In Oberösterreich diktiert Billa den Schlachthöfen und damit den Bauern neue Rindfleischpreise. Die Nachfrage ist wegen des Rinderwahnsinns um ein Drittel gesunken und sofort tritt das marktwirtschaftliche Prinzip in Kraft. Ab 9.4. sollten laut Billa die Lieferanten nur mehr rund 33 Schilling pro Kilo für Stierhälften erhalten.

12. April

Die Seele von Stier Peter aus Bad Goisern ist in die ewigen Jagdgründe eingegangen. Stier Peter hat ein einigermaßen erträgliches Stierleben geführt.
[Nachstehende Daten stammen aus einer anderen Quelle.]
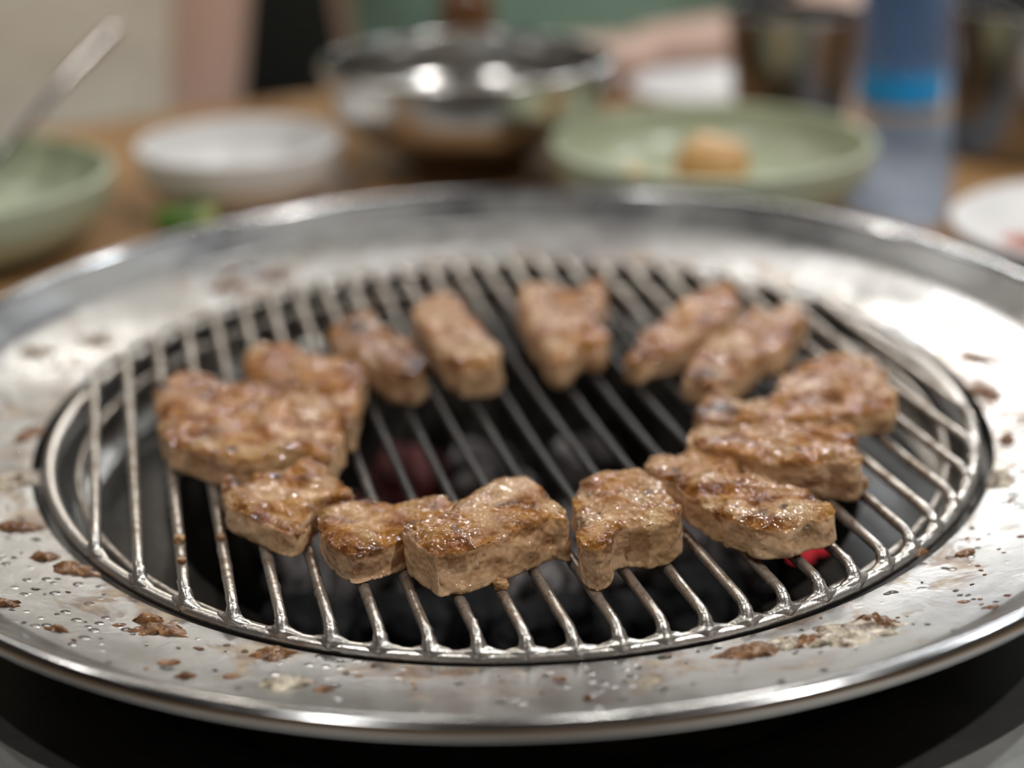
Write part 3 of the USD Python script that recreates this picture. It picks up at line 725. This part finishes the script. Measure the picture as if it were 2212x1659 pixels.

Er fraß Heu und Körner, stand in einem rinderfreundlichen Stall ohne Gitterrost und ließ sich seine blonden Locken zwischen den Hörnern kraulen.
Jetzt stehen seine vier Unterfüße fein säuberlich angelehnt nebeneinander an der Stadltür. Sein Fleisch hängt in zwei Hälften geteilt, sein Fell liegt in einem Schaff. Vor dem EU - Beitritt hätte das Fleisch zum Abhängen bei seinen Besitzern in einem dazu adaptierten Raum bleiben können. Jetzt muß das Fleisch im Kühlwagen ins Kühlhaus, was natürlich zusätzlich kostet.
Im übrigen verschandelt die EU Österreichs Kälber. Genügte früher ein kleiner Metallstreifen im Ohr, wird ihnen jetzt eine Riesenpletsche eingestanzt. Sie schauen aus, als hätten sie einen überdimensionalen Preiszettel am Ohr.
So wird offensichtlich, was sie von Anfang an sein müssen. Eine Ware.